My 2015 bookshelf

Two years ago, I took my first conscious look at what kind of books I was filling my life with and who they were written by (I wrote about it here). Since then, I feel like I’ve become a more mindful reader by balancing out the types of books that I read and making time to prioritize authors that can offer a different narrative than what I’m accustomed to.

So when I reviewed the books that I read in 2015, I wanted to see how they measured up in the spectrum of diversity. What percentage of those books were written by women? Nonwhite authors? What about their characters? What genre triumphed and what genre had I not even touched? How many books were published before I was born or set in places I had never been to?

I figured I needed hard data based on the following:
• Fiction vs. Non-Fiction
• Genre
• Publishing Decade
• Book Setting
• Author Gender
• Protagonist Gender
• Author Race
• Protagonist Race
• Author Nationality

It’s not a perfect list, but it’s a start. I crunched the numbers and the results were a mixed bag.
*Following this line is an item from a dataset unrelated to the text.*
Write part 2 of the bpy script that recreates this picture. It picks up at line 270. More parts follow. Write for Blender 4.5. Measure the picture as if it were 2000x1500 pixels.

First, here are the 15 books I read in 2015, in the order of my favorite to least:

Saga (Deluxe Edition, Vol. 1) by Brian K. Vaughan and Fiona Staples
Golden Son by Pierce Brown
Station Eleven by Emily St. John-Mandel
Kafka on the Shore by Haruki Murakami
The Secret History by Donna Tartt
Red Rising by Pierce Brown
The Joy Luck Club by Amy Tan
The Hitchhiker’s Guide to the Galaxy by Douglas Adams
Star Wars: Lost Stars by Claudia Gray
The Girl on the Train by Paula Hawkins
The Windup Girl by Paolo Bacigalupi
Yoga Girl by Rachel Brathen
The Stand by Stephen King
Meditation: An In-Depth Guide by Ian Gawler and Paul Bedson
China Dolls by Lisa See

Let’s start by comparing Fiction and Non-Fiction.

Fiction vs. Non-Fiction

What can I say? I’ve always preferred Fiction, but there’s definitely value in reading Non-Fiction. Got several in mind that I could get around to this year.


Clearly, it’s been a Sci-Fi year for me, especially if you consider Dystopian and Post-Apocalyptic to be sub-genres of Sci-Fi. It’s come to be my favorite genre.

Publishing Decade

Not surprisingly, most of the books I read last year were contemporary. New mission for 2016: read one book published before the 70s.


I spent a lot of time in my own country last year. San Francisco, Michigan, Boulder, and New England were some places my books took me to. If I wasn’t exploring the good ol’ USA, I was in Outer Space. Yikes– what does that say about my view on other countries in this world? Yeah, definitely gotta get my hands on more stories set in countries I haven’t visited.

Author Gender

An improvement from two years ago, when only 25% of the books I read were by female authors, but still a ways to go before I catch up to the amount of written work by men that I have consumed in my lifetime. Not to mention, books by Transgender authors are virtually lacking from my bookshelves (that I know of).

Protagonist Gender

It’s telling that there are less female protagonists than female authors in this pool of books. Basically, everyone needs to write more female characters, mm’kay?

Author Race

Well, this one surprised me. I made a personal goal to read more Asian Literature last year, but it seems that the more Asian authors I picked up, the less I read other People of Color. Reminder: being conscious is a practice that never ends.

Protagonist Race

If writers write what they know, then it should come as no surprise that the majority of the protagonists I read about were white, like their creators.

Author Nationality

And finally, author nationality. Makes sense that I’d consume mostly American literature seeing as I’m an American myself. However, reading works by authors who were raised in a different country and culture than myself would contribute to widening my perspective, which would be sweet.

I have mixed feelings about the overview of my 2015 books. On one hand, I was happy about closing the gender gap in the authors that I read. On the other hand, I was disappointed to see that so few authors of color graced the biography sleeves of my books. I also realized how few books I read were humorous. I want to read more books that make me laugh!

I’m glad I did this review. This type of awareness doesn’t feel like a burden weighing down on my future book choices. Rather, it gives me a more goal-driven attitude towards reading where I used to feel sort of aimless, picking up a book simply because it caught my attention at that moment. It also gives me a sense of direction in prioritizing my never-ending list of books I want to read. This may very well become an annual review for me.

I hope this blog post encourages you to take a mindful look at your own bookshelf, too. Happy reading in 2016!